Native Element
The other morning, I watched a starling make a long curving descent over a field that was just coming up green. There was a breeze from the southwest, and as the starling turned into it the bird suddenly appeared to be floating. I felt like I was finally seeing the starling’s true shape, wings extended and still — not as I usually see it, wings folded and quarreling over the bird-feeder.
To see a bird in a soaring descent like that always sets me wondering. What does it feel like to have wings and to feel the air beneath you as substantial as the earth? The same thought occurs when a pair of Canada geese pass overhead. The word “flap” is of no more use in describing the flight of geese than it is in describing the swimming of penguins.
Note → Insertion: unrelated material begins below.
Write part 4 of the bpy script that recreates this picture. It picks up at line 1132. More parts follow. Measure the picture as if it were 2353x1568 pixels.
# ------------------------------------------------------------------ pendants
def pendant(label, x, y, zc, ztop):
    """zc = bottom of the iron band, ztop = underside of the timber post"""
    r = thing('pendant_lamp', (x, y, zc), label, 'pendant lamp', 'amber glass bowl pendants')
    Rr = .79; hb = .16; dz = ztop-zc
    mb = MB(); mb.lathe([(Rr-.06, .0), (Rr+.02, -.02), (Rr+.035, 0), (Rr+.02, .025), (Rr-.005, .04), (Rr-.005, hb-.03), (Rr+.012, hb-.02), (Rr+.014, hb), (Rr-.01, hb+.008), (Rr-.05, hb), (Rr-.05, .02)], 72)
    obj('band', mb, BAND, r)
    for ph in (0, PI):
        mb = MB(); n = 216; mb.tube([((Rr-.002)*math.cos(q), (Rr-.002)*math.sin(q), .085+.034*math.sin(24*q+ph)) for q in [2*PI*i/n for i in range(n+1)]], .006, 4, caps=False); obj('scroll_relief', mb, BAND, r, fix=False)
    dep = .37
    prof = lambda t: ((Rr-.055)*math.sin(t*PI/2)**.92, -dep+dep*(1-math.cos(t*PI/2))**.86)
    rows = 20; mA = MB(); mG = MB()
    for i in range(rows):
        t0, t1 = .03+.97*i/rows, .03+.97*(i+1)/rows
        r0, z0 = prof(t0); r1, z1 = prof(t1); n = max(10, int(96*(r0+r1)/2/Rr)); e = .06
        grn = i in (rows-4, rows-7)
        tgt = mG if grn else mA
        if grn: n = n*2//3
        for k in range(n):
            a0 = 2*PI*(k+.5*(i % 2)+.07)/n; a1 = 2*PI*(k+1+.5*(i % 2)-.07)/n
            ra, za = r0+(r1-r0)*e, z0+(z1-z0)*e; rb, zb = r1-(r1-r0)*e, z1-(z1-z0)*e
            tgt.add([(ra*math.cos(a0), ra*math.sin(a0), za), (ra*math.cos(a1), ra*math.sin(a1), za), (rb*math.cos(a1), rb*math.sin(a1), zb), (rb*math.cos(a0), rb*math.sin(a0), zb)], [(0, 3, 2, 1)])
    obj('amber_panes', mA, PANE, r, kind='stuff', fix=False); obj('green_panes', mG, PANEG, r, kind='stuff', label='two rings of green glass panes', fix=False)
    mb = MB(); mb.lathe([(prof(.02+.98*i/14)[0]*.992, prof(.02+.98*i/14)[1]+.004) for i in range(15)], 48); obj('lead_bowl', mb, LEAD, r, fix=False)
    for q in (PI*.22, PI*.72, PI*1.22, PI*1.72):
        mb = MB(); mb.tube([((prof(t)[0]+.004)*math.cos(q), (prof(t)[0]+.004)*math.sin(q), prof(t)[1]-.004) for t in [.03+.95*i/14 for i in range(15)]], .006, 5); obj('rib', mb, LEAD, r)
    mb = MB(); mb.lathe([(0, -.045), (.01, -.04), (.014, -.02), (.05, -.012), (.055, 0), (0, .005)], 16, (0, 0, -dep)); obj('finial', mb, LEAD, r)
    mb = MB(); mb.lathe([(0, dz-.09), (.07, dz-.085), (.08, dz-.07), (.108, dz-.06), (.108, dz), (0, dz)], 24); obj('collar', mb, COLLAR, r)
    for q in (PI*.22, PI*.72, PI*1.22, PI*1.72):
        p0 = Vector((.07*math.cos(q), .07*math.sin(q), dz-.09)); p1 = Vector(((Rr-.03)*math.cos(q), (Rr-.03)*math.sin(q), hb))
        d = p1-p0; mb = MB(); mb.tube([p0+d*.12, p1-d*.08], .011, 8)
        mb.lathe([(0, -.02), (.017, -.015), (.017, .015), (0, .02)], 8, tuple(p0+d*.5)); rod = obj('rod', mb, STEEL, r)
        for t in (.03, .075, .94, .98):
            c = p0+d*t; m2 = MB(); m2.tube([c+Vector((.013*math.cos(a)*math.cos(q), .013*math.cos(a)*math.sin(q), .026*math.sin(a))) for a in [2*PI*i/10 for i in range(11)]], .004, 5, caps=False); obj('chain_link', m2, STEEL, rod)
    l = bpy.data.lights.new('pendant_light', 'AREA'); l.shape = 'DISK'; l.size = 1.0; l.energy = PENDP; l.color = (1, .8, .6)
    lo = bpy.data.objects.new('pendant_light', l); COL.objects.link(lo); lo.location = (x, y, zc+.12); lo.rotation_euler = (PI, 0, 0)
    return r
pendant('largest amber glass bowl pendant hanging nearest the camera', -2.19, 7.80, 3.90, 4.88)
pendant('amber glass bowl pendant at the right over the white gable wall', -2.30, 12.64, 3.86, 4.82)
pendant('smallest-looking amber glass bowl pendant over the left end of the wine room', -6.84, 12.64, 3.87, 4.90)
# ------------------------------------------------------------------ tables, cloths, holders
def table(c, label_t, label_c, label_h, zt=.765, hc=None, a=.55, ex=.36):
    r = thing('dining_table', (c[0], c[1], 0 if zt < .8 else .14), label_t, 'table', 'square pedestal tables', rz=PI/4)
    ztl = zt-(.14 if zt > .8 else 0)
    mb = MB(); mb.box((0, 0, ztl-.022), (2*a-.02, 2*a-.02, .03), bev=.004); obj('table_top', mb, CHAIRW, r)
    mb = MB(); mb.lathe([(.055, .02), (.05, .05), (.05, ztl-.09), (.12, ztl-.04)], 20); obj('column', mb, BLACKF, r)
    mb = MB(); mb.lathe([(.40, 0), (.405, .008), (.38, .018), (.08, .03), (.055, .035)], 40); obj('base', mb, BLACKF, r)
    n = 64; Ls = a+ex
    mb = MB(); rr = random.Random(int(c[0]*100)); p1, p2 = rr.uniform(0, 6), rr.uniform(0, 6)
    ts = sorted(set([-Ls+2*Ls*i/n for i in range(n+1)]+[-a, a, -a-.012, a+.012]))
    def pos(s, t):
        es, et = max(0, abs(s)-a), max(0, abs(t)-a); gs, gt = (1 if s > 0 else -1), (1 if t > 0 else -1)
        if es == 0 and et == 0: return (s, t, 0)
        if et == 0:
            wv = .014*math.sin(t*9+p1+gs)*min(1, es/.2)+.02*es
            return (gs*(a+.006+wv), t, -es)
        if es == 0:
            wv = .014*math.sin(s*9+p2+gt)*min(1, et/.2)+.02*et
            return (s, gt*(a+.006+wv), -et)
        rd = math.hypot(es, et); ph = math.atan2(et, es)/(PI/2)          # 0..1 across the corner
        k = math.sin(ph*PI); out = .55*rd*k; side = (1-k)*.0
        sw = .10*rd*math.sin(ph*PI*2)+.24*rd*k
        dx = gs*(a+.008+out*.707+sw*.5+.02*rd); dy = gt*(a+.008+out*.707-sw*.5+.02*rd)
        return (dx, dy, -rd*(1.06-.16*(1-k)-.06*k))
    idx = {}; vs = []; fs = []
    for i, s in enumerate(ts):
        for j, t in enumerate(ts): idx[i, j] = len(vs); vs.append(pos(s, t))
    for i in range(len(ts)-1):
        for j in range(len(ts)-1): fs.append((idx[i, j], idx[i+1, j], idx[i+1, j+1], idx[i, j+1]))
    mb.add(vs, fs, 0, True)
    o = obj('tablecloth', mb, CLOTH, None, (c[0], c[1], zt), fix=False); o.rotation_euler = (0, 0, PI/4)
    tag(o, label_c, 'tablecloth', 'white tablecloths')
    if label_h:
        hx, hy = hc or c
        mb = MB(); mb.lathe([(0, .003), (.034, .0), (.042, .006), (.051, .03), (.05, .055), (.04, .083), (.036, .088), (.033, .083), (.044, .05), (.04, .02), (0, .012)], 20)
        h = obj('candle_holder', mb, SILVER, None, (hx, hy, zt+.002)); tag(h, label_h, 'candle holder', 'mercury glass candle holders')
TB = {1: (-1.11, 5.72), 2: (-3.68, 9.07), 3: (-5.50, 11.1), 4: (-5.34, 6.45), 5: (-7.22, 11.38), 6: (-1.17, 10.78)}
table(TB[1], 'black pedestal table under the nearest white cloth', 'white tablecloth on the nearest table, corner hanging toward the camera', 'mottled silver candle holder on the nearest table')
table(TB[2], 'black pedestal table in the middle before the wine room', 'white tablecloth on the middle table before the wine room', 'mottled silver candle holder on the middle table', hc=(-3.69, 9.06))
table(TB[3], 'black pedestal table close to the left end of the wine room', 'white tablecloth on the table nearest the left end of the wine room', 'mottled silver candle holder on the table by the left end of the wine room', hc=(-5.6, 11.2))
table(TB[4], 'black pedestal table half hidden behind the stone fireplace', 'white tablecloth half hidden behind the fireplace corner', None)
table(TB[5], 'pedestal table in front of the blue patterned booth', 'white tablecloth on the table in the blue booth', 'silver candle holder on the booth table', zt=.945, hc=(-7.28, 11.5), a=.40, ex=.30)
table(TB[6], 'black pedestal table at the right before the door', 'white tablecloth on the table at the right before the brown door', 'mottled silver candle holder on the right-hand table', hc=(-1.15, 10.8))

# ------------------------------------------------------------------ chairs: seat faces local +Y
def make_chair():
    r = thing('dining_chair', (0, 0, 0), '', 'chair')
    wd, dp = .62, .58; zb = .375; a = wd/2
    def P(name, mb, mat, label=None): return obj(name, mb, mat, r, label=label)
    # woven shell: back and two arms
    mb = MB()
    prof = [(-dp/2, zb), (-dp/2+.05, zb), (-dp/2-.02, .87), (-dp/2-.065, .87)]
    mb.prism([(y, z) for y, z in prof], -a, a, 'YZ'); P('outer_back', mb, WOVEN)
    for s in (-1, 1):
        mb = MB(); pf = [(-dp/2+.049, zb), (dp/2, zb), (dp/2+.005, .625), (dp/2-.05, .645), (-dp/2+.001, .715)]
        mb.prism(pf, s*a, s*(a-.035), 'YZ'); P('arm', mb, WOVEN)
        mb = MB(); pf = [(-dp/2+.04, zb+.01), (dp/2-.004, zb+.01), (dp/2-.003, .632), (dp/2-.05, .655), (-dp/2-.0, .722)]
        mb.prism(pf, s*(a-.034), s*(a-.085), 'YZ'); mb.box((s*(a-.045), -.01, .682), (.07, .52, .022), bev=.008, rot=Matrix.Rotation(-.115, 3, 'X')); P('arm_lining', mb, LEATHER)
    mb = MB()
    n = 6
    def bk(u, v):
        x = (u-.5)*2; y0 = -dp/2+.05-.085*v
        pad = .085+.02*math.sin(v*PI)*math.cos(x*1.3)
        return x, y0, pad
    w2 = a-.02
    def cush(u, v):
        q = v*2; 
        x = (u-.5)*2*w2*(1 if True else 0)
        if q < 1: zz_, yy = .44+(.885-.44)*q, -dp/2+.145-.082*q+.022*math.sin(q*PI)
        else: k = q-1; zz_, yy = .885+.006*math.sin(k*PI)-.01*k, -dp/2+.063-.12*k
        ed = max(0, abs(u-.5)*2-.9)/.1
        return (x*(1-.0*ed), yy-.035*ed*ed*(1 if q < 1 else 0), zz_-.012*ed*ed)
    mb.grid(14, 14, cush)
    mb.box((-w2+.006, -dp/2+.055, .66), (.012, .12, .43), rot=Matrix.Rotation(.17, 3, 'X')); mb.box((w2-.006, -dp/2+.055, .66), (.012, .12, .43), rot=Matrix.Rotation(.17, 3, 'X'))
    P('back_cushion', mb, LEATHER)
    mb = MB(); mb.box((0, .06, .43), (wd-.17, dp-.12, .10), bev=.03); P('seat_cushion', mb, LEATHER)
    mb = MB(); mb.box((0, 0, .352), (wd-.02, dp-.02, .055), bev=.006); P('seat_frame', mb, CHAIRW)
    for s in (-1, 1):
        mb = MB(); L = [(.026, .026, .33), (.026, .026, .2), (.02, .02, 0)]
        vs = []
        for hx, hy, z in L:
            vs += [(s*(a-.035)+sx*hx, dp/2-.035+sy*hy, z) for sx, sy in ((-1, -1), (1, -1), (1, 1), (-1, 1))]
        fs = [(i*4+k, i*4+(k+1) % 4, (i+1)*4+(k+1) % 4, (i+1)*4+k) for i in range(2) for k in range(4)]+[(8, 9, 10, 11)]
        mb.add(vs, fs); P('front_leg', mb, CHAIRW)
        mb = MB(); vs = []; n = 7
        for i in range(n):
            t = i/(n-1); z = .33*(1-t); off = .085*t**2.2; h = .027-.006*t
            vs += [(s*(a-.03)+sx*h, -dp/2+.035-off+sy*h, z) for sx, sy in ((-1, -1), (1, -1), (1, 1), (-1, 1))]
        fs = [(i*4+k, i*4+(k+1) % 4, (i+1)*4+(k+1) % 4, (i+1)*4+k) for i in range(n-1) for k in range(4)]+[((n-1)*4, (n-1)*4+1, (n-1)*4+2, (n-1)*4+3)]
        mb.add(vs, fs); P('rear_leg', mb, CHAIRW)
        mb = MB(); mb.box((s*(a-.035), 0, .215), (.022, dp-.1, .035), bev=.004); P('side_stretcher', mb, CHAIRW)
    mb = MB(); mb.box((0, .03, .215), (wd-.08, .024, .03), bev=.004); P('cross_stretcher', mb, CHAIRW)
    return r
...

Goose wings quiver in flight, deflecting only slightly, and if you watch closely, you can see the goose’s body moving up and down against the stiffness of the wings.
At moments like those, I imagine the hopeless outstretching of my own arms. I feel that same conscious unease about my legs when I see the horses standing asleep in the pasture. It’s as though I’m really detecting how little repose there is in the human body. Surely a red-tailed hawk is resting when it soars across the horizon on a thermal. There must be a sufficiency of rest even in the flight of a goose, or how else could it fly so steadily and so far?
There’s an insouciance about birds in their element that always feels to me like a comment on the human species. I see a vulture looking side to side as it slides by overhead, and it looks to me as though it’s artfully and intentionally ignoring the skill of its flight. I saw the same thing in the Chilean fjords a year ago. We sailed past dozens of black-browed albatross, and every one of them — serenely afloat — looked up at me from the waves with the self-confidence of an athlete, effortlessly drifting on the tide and wondering what element humans call their own.